Problem requirements –
Print exactly the lines from the first one down to the line that contains "from mathutils.geometry import", both included, and skip the pictures.

Stored data –
● ● ● ● ● ● ●

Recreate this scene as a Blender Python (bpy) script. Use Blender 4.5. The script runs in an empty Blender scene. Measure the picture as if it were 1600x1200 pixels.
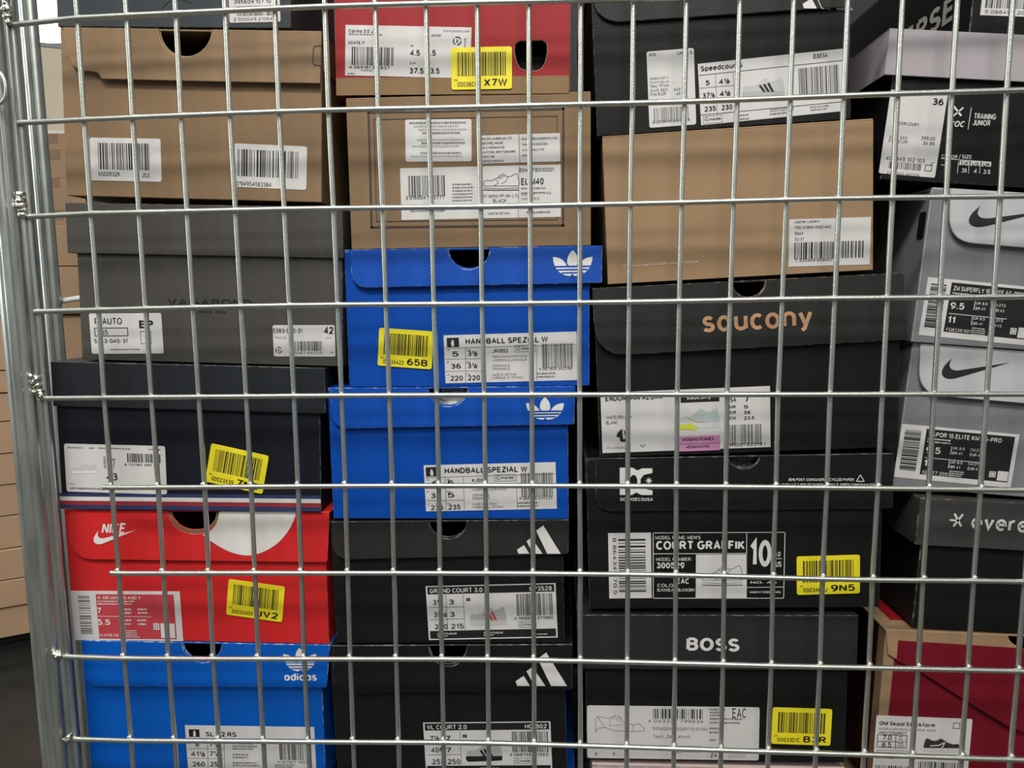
import bpy, math, random
from mathutils import Vector, Matrix
from mathutils.geometry import tessellate_polygon

# ------------------------------------------------------------------ camera
F = 1200.0                      # focal length in pixels of the 1600x1200 frame
RX, RY, RZ = 0.1230, 0.0556, -0.0116
T = Vector((0.0161, 0.0094, 0.6280))
PITCH = 0.0763                  # vertical spacing of the cage mesh
MESH_Z = 0.64                   # height of the fifth cross wire
CX, SX, CY, SY, CZ, SZ = (math.cos(RX), math.sin(RX), math.cos(RY), math.sin(RY), math.cos(RZ), math.sin(RZ))
RM = Matrix(((1,0,0),(0,CX,-SX),(0,SX,CX))) @ Matrix(((CY,0,SY),(0,1,0),(-SY,0,CY))) @ Matrix(((CZ,-SZ,0),(SZ,CZ,0),(0,0,1)))
def to_world_dir(v): return Vector((v[0], v[2], -v[1]))
cp = -(RM.transposed() @ T)
CAM = to_world_dir(cp) + Vector((0, 0, MESH_Z))
C_RIGHT, C_DOWN, C_FWD = (to_world_dir(RM[i]) for i in range(3))
scn = bpy.context.scene
cam_data = bpy.data.cameras.new('camera'); cam = bpy.data.objects.new('camera', cam_data)
scn.collection.objects.link(cam)
cam_data.sensor_width = 36.0; cam_data.lens = F / 1600 * 36.0
cam_data.clip_start = 0.01
M = Matrix.Identity(4)
for i in range(3):
    M[i][0] = C_RIGHT[i]; M[i][1] = -C_DOWN[i]; M[i][2] = -C_FWD[i]; M[i][3] = CAM[i]
cam.matrix_world = M
scn.camera = cam

# ------------------------------------------------------------------ world, lights, exposure
scn.view_settings.view_transform = 'Standard'; scn.view_settings.look = 'None'
scn.view_settings.gamma = 1.0; scn.view_settings.exposure = 0.0
scn.view_settings.use_curve_mapping = False
wd = bpy.data.worlds.new('world'); scn.world = wd; wd.use_nodes = True
wd.node_tree.nodes['Background'].inputs[0].default_value = (0.96, 1.0, 0.98, 1)
wd.node_tree.nodes['Background'].inputs[1].default_value = 0.22
def area(name, loc, target, sx, sy, power, col=(1, 0.985, 0.95)):
    l = bpy.data.lights.new(name, 'AREA'); l.shape = 'RECTANGLE'; l.size = sx; l.size_y = sy
    l.energy = power; l.color = col
    o = bpy.data.objects.new(name, l); scn.collection.objects.link(o); o.location = loc
    o.rotation_euler = (Vector(target) - Vector(loc)).to_track_quat('-Z', 'Y').to_euler()
    return o
area('ceiling_lamp_front', (-0.25, -1.25, 2.35), (0.0, 0.0, 0.75), 1.5, 0.30, 44)
area('daylight_left', (-1.9, -0.15, 1.35), (-0.42, 0.05, 0.85), 0.7, 1.3, 18, (0.90, 0.97, 1.0))
area('ceiling_lamp_rear', (0.5, -2.6, 2.5), (0.0, 0.0, 0.6), 1.8, 0.5, 26)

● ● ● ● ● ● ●

Reply –
Recreate this scene as a Blender Python (bpy) script. Use Blender 4.5. The script runs in an empty Blender scene. Measure the picture as if it were 1600x1200 pixels.
import bpy, math, random
from mathutils import Vector, Matrix
from mathutils.geometry import tessellate_polygon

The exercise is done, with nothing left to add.